Hi all,
I was talking with Ales yesterday. We want to share some ideas with you
and get people's thoughts. So please, post your opinion!

  - Noweb: I don't know anyone who has benefit of using it. If we want
to change to plain C files, we should convert all noweb comments into
doxygen (or whatever) comments. I think doxygen will improve code
documentation too. Is anyone still using noweb? who wants to drop noweb?
Any volunteers to do the work?

  - OK/cancel buttons: current GTK and Gnome widgets use to have the
cancel button on the left, and the ok button on the right.  Gschem have
them reversed. Recently I implemented the file load/save in gschem using
the GTK widget, so there's now an inconsistency within gschem. To be
consistent with all the other apps and Gtk widgets, gschem should change
the ok/cancel buttons to cancel/ok . Of course, using #ifdefs so a
virtual windows port will have them like all other windows apps:
ok/cancel. I don't know people reaction to this change. Comments?

  - Unsaved schematics warning when exiting: I always have to read the
text to know what button I should click on. I think it can be improved
with Discard/Save/Cancel buttons, and a text explaining the situation.
Since gschem has to deal with multiple pages, there are two
possibilities: one is to ask opening such a window for every page (I
don't like it this way), and the other is to put a list of unsaved
schematics in the window, with a checkbox so the user can choose what
schematics should be saved. The latter is currently implemented in
gedit, so maybe you could take a look at it and tell us if you like it
or not.

  - Heavy/light symbols: I don't want to start another never-ending
discussion on this, so please be kind with your answers and respect
other people's opinion. For example, I'd like to have only one symbol
for all NPN transistors. This would be a generic transistor symbol. All
the real transistor's symbols will use this symbol, and change only some
properties (pin number ordering, part-number... and even footprint, or
possible footprints, if we have some standard footprint library some
day), using attribute inheritance. This situation will have the
following benefit: I can use a generic transistor when drawing the
schematic. Later, I choose one real transistor suitable for the
application, so I have to replace the generic transistor by the new one.
Using the scheme described, both gattrib or gschem can do the
replacement: they only have to check if the replacement and the generic
transistor have the same symbol, and update the properties. This scheme
will let heavy and light coexist. I know there are some different
symbols for transistors (npn-1, npn-2, and npn-3). People use the one
they like more. Using the above scheme, the real transistors can use a
npn.sym symbol, which can be a link (maybe user defined) to one of the
available possibilities.

  - Heterogeneus parts: this is the hardest thing to code. Using the
symbol inheritance, we can define a per-slot symbol. The idea is that
gschem be aware of parts, and part slotting, keeping track of what slots
are currently used/unused, and changing the symbol if needed when you
change the slot attribute.

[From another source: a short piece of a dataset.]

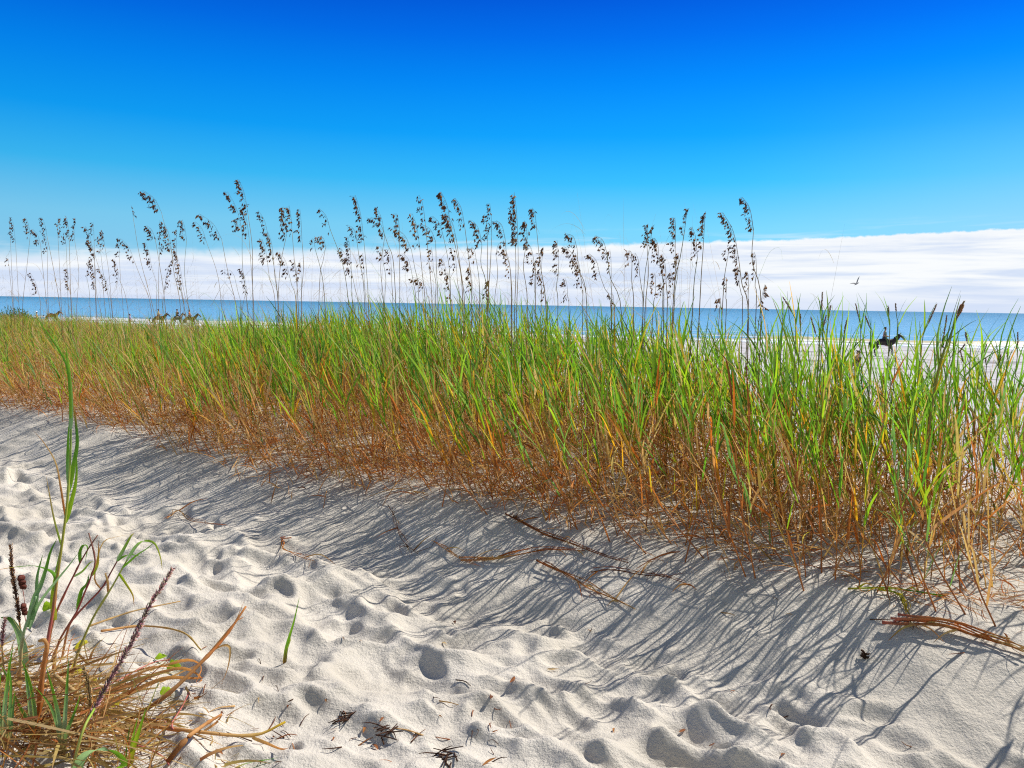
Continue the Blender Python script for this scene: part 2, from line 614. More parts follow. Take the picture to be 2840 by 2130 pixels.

I know heterogeneus parts can be used now,
assigning the same refdes to two different symbols, but I'd like a more
automated way.

  - Attributes for packaging/automated refdes assignation: currently if
you want to use an heterogeneus part, you have to assign the same refdes
to the symbols by hand. I'd prefer to assing some attribute which tells
gschem/gannotate that those symbols should be in the same physical part,
and if there can be another symbols automatically packaged into that
part or not (maybe another attribute). It's like a "part set": if two
symbols have the same part set, they should have the same refdes. Maybe
this "part set" attribute can be like a description (I won't like it to
be just a number, since I want to reuse a schematic across projects, and
I don't want to track the numbers myself) added by the user, and the
annotation utility should be aware of these special ones.

  - Autosaving: having gschem automatically save every unsaved schematic
every few minutes (user-defined). gschem can use another filename, like
#real_name.sch#, like emacs, or real_name.sch~.... These files should be
deleted when saving the page.

  - Autosaving when crashing: I know gschem shouldn't crash but, what if
it happens some day?. What about automatically saving the schematics
when crashing? I mean connecting the segfault signal to a function which
saves the unsaved schematics using filenames like
#real_name.sch.crashed#, real_name.sch.crashed, (depending on the
filename chosed for the last point). Gschem should look for these kind
of files when loading an schematic, and let's the user choose if he
wants to load this file instead of the normal one.